Après ma lecture plus qu'enthousiaste de
du bout des doigts de cette auteure, j'étais très impatiente de découvrir ce roman dont l'action se situe également au XIXè siècle en Angleterre. Et c'est avec plaisir que j'ai retrouvé tous les ingrédients qui avaient contribué à me faire apprécier
Sarah Waters: époque victorienne, ambiance suffocante, situations équivoques, secrets, trahison et amours interdites!
Margaret Prior est une jeune femme de la haute bourgeoisie victorienne qui, à la mort de son père, un brillant historien, se retrouve meurtrie et désoeuvrée. Pour occuper ses pensées, mais également et surtout dans le but d'aider son prochain, elle décide de devenir dame patronnesse à la prison de Millbank. Elle y découvre un univers froid, angoissant, sombre, sale, silencieux, où la nourriture est immangeable, les corridors sans fin et les détenues terriblement seules... Cette atmosphère étouffante et effrayante l'obsède. Très vite, elle s'attache à Selina Dawes, une jeune prisonnière spirite accusée d'escroquerie et de coups et blessures. Margaret se sent attirée par elle, irrémédiablement, alors que Selina lui fait découvrir son monde, le spiritualisme: leurs rencontres amicales deviennent assez vite troublantes, empreintes de sentiments inavouables...
Comme je l'indiquais en préambule, j'ai beaucoup aimé cette plongée dans l'époque victorienne;
Sarah Waters est experte dans l'art de décrire les lieux et les personnages. Ainsi, on ressent sans effort l'atmosphère étouffante de la prison de Millbank, on en respire la poussière et les odeurs des corps mal lavés et on entend le bruit des grilles qui se referment sur Margaret à chacune de ses visites, celui des trousseaux de clés des gardiennes et des lamentations des prisonnières qui ne veulent pas qu'on leur rase la tête...
Les personnages de Margaret et Selina sont très intéressants, fascinants même. Et on peut se demander comment deux personnes de milieux si différents (l'une issue de la bourgeoisie victorienne, l'autre, orpheline, évoluant dans le milieu spirite) ont pu si vite et si bien s'entendre... Sans doute, la solitude est un bon stimulant à l'émergence d'une amitié profonde et Margaret, bien que libre et entourée de sa famille, se sent seule, abandonnée dans son milieu où elle ne se reconnaît pas, où ses aspirations et envies ne sont ni écoutées ni entendues "J'ai vingt-neuf ans. Dans trois mois je passerai le cap de la trentaine [...] qu'adviendra-t-il de moi ? Je me dessécherai, je deviendrai cassante, décolorée - telle la feuille qu'on garde, pressée entre les pages d'un triste livre noir, jusqu'à ce que l'oubli la réclame." (10/18 - p.301) alors que Selina se montre compréhensive, à l'écoute et disposée à l'aider à réaliser ses rêves, même si, pour cela, les esprits devront intervenir...
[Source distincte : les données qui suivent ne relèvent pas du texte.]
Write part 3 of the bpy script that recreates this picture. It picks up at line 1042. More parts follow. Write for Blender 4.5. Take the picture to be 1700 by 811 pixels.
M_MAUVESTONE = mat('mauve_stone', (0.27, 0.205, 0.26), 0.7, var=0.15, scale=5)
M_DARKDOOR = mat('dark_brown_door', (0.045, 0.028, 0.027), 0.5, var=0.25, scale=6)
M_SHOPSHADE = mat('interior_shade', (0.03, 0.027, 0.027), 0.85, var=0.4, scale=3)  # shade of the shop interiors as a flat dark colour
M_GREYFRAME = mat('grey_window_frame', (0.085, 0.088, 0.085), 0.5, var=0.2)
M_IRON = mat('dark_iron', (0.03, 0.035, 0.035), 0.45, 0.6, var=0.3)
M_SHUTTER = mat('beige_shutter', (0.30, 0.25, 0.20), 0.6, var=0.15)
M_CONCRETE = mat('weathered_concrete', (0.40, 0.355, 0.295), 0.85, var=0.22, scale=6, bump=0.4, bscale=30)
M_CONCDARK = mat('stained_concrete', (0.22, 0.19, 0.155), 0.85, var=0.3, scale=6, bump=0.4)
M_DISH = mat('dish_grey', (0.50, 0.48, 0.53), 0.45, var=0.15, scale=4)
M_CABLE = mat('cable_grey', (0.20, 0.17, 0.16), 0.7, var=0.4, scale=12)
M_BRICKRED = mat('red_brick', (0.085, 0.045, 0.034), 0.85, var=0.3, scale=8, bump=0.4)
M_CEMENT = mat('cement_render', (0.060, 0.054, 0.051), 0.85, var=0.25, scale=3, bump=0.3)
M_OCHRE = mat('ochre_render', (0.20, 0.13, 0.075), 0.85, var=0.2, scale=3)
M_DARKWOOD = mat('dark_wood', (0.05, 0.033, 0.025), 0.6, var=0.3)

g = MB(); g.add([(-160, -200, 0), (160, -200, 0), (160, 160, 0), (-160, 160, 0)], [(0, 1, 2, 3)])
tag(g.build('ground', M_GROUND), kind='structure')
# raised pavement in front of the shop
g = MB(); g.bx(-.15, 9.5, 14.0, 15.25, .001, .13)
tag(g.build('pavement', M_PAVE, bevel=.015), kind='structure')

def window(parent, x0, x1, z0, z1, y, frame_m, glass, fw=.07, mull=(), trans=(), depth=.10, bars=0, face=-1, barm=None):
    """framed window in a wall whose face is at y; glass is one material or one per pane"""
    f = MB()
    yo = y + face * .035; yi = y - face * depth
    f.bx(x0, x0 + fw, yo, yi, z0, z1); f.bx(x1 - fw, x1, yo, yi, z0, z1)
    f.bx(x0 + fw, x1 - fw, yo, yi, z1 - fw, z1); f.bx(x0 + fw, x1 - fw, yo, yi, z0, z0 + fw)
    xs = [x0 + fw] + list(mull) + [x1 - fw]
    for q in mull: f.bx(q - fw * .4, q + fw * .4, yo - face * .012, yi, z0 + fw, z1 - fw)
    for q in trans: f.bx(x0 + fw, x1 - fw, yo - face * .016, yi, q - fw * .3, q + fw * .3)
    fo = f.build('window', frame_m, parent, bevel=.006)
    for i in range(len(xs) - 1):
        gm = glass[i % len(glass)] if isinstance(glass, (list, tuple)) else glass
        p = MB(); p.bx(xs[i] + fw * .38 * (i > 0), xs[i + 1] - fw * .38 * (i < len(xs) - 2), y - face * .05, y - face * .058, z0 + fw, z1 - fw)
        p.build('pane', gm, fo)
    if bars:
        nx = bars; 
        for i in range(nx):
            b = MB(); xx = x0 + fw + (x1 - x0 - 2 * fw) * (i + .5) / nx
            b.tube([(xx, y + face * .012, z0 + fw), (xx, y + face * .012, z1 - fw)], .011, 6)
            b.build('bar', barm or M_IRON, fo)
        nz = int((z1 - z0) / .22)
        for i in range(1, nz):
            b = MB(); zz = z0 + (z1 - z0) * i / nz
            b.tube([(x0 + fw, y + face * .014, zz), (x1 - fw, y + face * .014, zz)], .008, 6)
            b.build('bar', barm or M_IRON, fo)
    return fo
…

La construction du livre est également très réussie: on suit tour à tour le journal intime de Margaret relatant précisément les événements et nous révélant ses pensées les plus intimes et celui de Selina centré sur les événements passés l'ayant conduite en prison. Ces deux récits sont totalement complémentaires et nous aide à entrevoir la fin même si j'ai été loin du compte...
Néanmoins, et bien que j'aie beaucoup aimé cette lecture, je dois avouer que j'ai passé un bon tiers du livre à attendre le retournement de situation tant espéré ! En effet, après ma lecture de
du bout des doigts, j'étais certaine que les choses n'étaient pas aussi transparentes qu'elles en avaient l'air et que, forcément, quelque chose allait arriver et ce quelque chose a beaucoup (trop) tardé... C'est sans doute pourquoi j'ai ressenti un peu de lassitude à certains moments dans ma lecture et que certaines répétitions et longueurs m'ont quelque peu agacée! Mais ceci n'enlève rien à la qualité de l'intrigue ni à l'intérêt du livre et je peux sans aucun doute qualifier cette deuxième rencontre de rendez-vous totalement réussi.